Hal ini merupakan hal yang tidak biasa. Sebab, PVMBG sebelumnya juga sudah menetapkan bahwa jarak aman dari erupsi Lewotobi Laki-laki adalah sejauh 7 kilometer, di mana desa ini berada pada lokasi tepat di luar zona bahaya yang ditetapkan.

Bahkan, Pos Pengamatan Gunung Api Lewotobi Laki-laki berdiri di wilayah terdepan sebelum memasuki desa ini. Secara tidak langsung, hal ini menandakan bahwa desa ini "aman" dari dampak erupsi Lewotobi.
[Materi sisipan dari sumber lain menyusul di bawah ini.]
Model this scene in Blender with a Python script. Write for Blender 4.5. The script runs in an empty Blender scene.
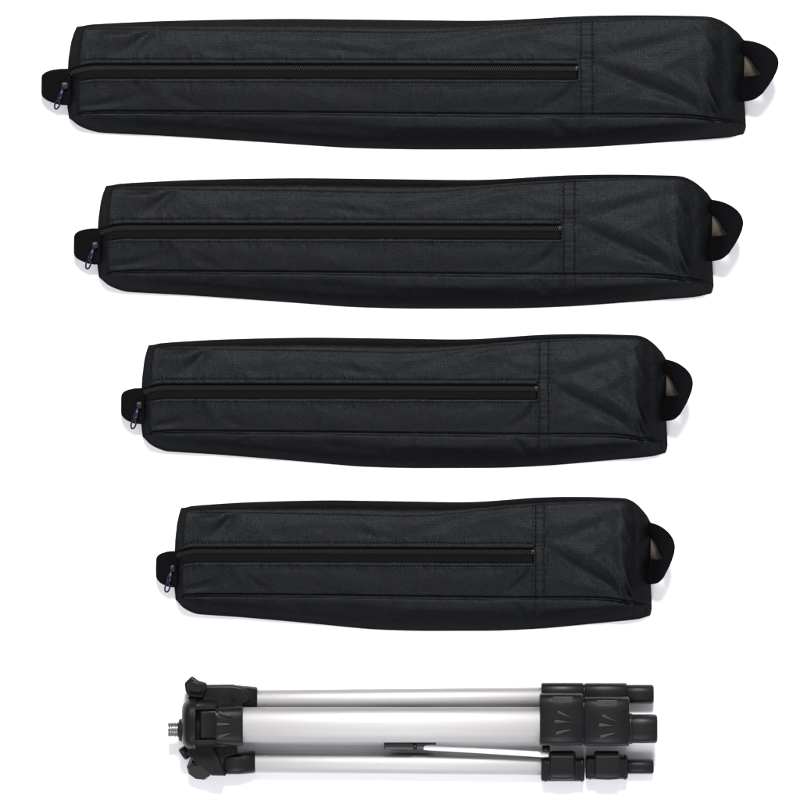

Namun, sampainya muntahan abu vulkanik kala gunung api itu mengalami erupsi besar pada 3 November 2024 lalu ke wilayah perkampungan membuat masyarakat kebingungan. Wilayah yang selama ini dirasa aman, ternyata tidak lagi memberikan rasa aman. Para warga juga takut akan ketiadaan sumber pemasukan utamanya.

Melihat fenomena ini, Paulus tak tinggal diam. Ia menginisiasi upaya mitigasi bencana secara mandiri agar masyarakat tak kebingungan dan larut dalam kesedihan.
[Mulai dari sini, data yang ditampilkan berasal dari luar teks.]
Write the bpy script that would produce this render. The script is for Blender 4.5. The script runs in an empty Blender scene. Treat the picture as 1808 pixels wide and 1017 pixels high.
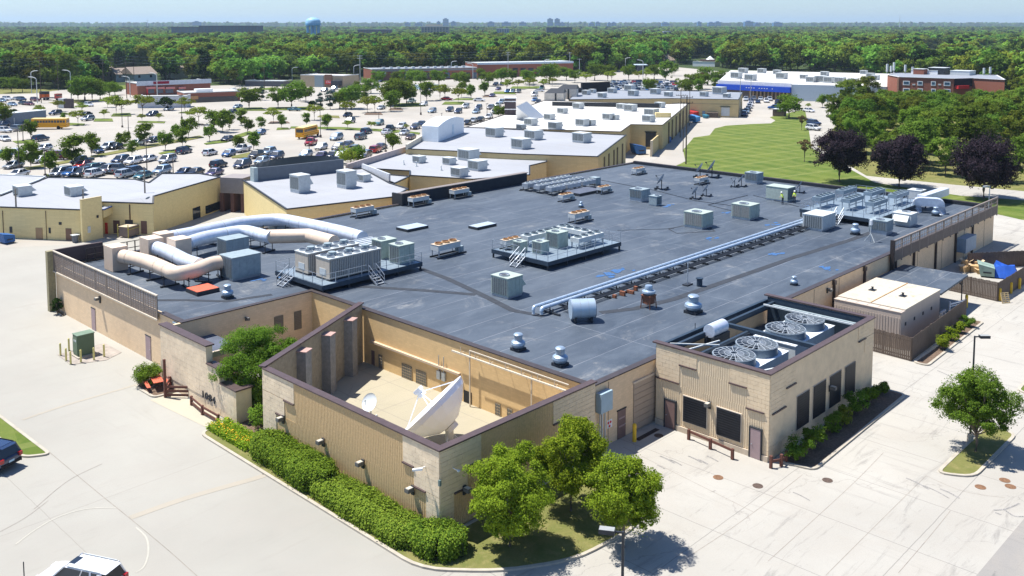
import bpy, math, random
import numpy as np
from mathutils import Vector, Matrix
R = math.radians
random.seed(7)
scene = bpy.context.scene
COL = scene.collection
FPX, CX, CY, CAMH = 1647.0, 904.0, 190.0, 30.0
PITCH = math.atan(146.0 / FPX)
HEAD = math.atan(1576.0 * math.cos(PITCH) / FPX)
cam_d = bpy.data.cameras.new('camera')
cam = bpy.data.objects.new('camera', cam_d); COL.objects.link(cam)
cam_d.sensor_width = 36.0
cam_d.lens = FPX / 1808.0 * 36.0
cam_d.shift_y = -(508.5 - CY) / 1808.0
cam_d.clip_start = 0.5; cam_d.clip_end = 40000.0
cam.location = (0, 0, CAMH)
cam.rotation_euler = (R(90) - PITCH, 0, HEAD - R(90))
scene.camera = cam
SUN_ELEV = R(65.7)
_sx, _sy = 0.45, -1.0
_n = math.hypot(_sx, _sy); _sx /= _n; _sy /= _n
world = bpy.data.worlds.new('World'); scene.world = world; world.use_nodes = True
wn = world.node_tree.nodes; wl = world.node_tree.links; wn.clear()
sky = wn.new('ShaderNodeTexSky'); sky.sky_type = 'NISHITA'; sky.sun_disc = False
sky.sun_elevation = SUN_ELEV; sky.sun_rotation = math.atan2(-_sx, -_sy)
sky.altitude = 200; sky.air_density = 1.0; sky.dust_density = 0.4; sky.ozone_density = 3.0
bg = wn.new('ShaderNodeBackground'); bg.inputs['Strength'].default_value = 0.078
wo = wn.new('ShaderNodeOutputWorld')
sm = wn.new('ShaderNodeVectorMath'); sm.operation = 'MULTIPLY'; sm.inputs[1].default_value = (0.85, 1.0, 1.24)
wl.new(sky.outputs[0], sm.inputs[0]); wl.new(sm.outputs[0], bg.inputs[0]); wl.new(bg.outputs[0], wo.inputs[0])
sun_d = bpy.data.lights.new('sun', 'SUN'); sun_d.energy = 4.9; sun_d.angle = R(0.53)
sun_d.color = (1.0, 0.962, 0.91)
sun = bpy.data.objects.new('sun', sun_d); COL.objects.link(sun)
sun.rotation_euler = Vector((_sx * math.cos(SUN_ELEV), _sy * math.cos(SUN_ELEV), -math.sin(SUN_ELEV))).to_track_quat('-Z', 'Y').to_euler()
sun.location = (0, 60, 90)
scene.view_settings.view_transform = 'Standard'; scene.view_settings.look = 'None'
scene.view_settings.exposure = 0.76; scene.view_settings.gamma = 1.0
scene.view_settings.use_curve_mapping = False
scene.cycles.max_bounces = 6; scene.cycles.diffuse_bounces = 3; scene.cycles.glossy_bounces = 2
scene.cycles.transmission_bounces = 3; scene.cycles.volume_bounces = 0; scene.cycles.transparent_max_bounces = 6
scene.cycles.use_adaptive_sampling = True
try: scene.cycles.use_denoising = True
except Exception: pass
FW = (math.cos(HEAD), math.sin(HEAD)); RT = (math.sin(HEAD), -math.cos(HEAD))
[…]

"Tidak ada harta apapun yang seharga nyawa," kira-kira begitu ungkapan yang tepat untuk menggambarkan apa yang dilakukan oleh Paulus untuk mengajak sekitar 2.000 warganya dalam mengungsi.

Sedikit demi sedikit, masyarakat mulai mengetahui upaya mitigasi bencana yang harus dilakukan kala mendengar gemuruh dari Gunung Lewotobi Laki-laki.

"Kalau ada bencana, kita lari sama-sama ke utara," jelas Paulus sembari menyeruput kopi hitamnya.

Dalam upaya mempelajari mitigasi bencana, wilayah pemukiman Desa Pululera yang berbentuk relatif vertikal memudahkan masyarakat untuk memahami rute evakuasi. Hingga akhirnya, seluruh warga desa terbiasa untuk melakukan aktivitas berlari ke utara.

Kebiasaan tersebut menjadi hal yang menyelamatkan mereka dari malapetaka. Erupsi besar yang terjadi tak sampai memakan korban jiwa warga desa.

Erupsi yang disertai muntahan batu pijar berukuran rata-rata sekepal tangan orang dewasa tersebut berhasil dihindari oleh warga dengan sigap.

Pengalaman dihujani batu yang menyala di malam hari membuat para warga menjadi lebih takut lagi dari sekadar kehilangan mata pencahariannya.

Oleh sebab itu, masyarakat mulai membangun posko pengungsian secara swadaya di wilayah bukit, di tengah hutan dan kebun mete sejauh 3-4 kilometer di utara Desa Pululera.